Negativity is not the same as insight
WOW, THAT WAS A BUMMER. Started out really impressed with his research and how it was put together, and some good information about locations and architecture.
Then the filmmaker becomes increasingly self important, and Andersen falls into the critic's trap of mistaking negativity for insight. Halfway through the film it becomes so predictable, he talks about a film and you can just feel him struggling to come up with the "but" in which he finds some irrelevant problem so he can dismiss masterpieces as failures. He ignores what make some of these films great, and picks them apart for things they were purposely not about.

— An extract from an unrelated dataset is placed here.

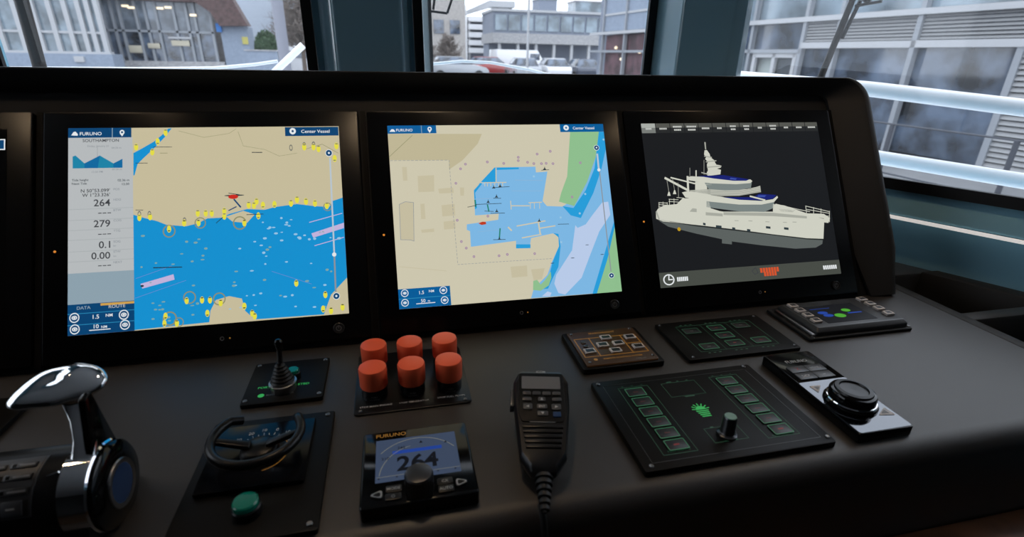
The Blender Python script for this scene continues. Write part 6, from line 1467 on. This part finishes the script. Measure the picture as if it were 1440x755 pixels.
P0, P1 = Vector((1.6505, 0.4600, 0.555)) - Vector((1.70, 0.50, 0)), Vector((1.6370, 0.4860, 0.3875)) - Vector((1.70, 0.50, 0))
MB().tube([tuple(P0 + (P0 - P1) * 0.3), tuple(P0), tuple(P1), tuple(P1 + (P1 - P0) * 0.5)], [0.007, 0.007, 0.0082, 0.008], 10).build('wiper_arm', 'wiper_brown', t)
MB().tube([tuple(P0 + Vector((0.010, -0.014, 0.0))), tuple((P0 + P1) / 2 + Vector((0.006, -0.010, 0)))], 0.0045, 8).build('blade', 'rubber', t)
m = MB(); m.tube([tuple(P0 + Vector((0.004, -0.008, -0.012))), tuple(P0 + Vector((0.034, -0.052, -0.004)))], 0.0035, 8); m.tube([tuple(P0 + Vector((0.004, -0.008, 0.02))), tuple(P0 + Vector((0.02, -0.03, -0.005)))], 0.007, 8); m.build('linkage', 'rubber', t)

# ------------------------------------------------------------------ quay
GZ = -1.2
g = MB().box(-70, 70, 5.0, 160, GZ - 1, GZ).box(3.0, 70, -40, 5.0, GZ - 1, GZ).build('ground', 'paving'); struct(g, 'grey paved quay outside the windows')
w_ = MB().box(-150, 150, -150, 150, -3.2, -3.0).build('water', 'water'); struct(w_, 'dark harbour water beside the boat')

# ------------------------------------------------------------------ right facade: mullions, panes, louvres (t along, z up); plane 10 m to the right
FD = Vector((-0.0752, 0.99717, 0)); FN = Vector((0.99717, 0.0752, 0)); FO = Vector((0.5524, -0.7219, 0)) + FN * 10
fa = empty('glass_facade', 'long glass and louvre facade behind the angled right window', 'building', FO, (0, 0, math.atan2(FD.y, FD.x)))
def fbox(t0, t1, z0, z1, d0, d1):      # d measured towards the boat; local x along t, local y = left of it
    return MB().box(t0, t1, d0, d1, z0, z1)
fbox(-4, 21.5, GZ, 3.4, -3.0, -0.30).build('core', 'grey_wall', fa)  # unseen top kept low so more sky light reaches the worktop
mull = [-2.0, 0.35, 2.7, 7.65, 9.34, 10.25, 11.9, 13.4, 15.0, 16.8, 18.6, 20.4]
for x in mull: fbox(x - 0.045, x + 0.045, GZ, 3.4, -0.02, 0.10).build('mullion', 'mullion', fa)
def pane(t0, t1, z0, z1, m='pane_dark'): fbox(t0, t1, z0, z1, -0.20, -0.06).build('pane', m, fa, smooth=False)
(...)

Pet peeves are fine to talk about if you realize that's what they are, but his pontifications about stuff like the abbreviation L.A. are senseless and pretentious. Get over it, EVERYone calls it L.A.
It's funny the few things he admits to liking are things he also admits aren't good, like the TV show Dragnet. He's so desperate to seem uber-cool he can admit to liking "Dragnet" but not that "Sunset Boulevard" is a masterpiece.
Oh, and no "Day of the Locust"? Really? Seriously? The obvious end of this should have been Lynch's "Mulholland Drive", the ultimate Hollywood movie, but maybe he couldn't come up with some clever dismissal.
Someone should record an alternate voiceover with more information, less sermonizing, this great assemblage of clips is too good to waste on such a downer about movies.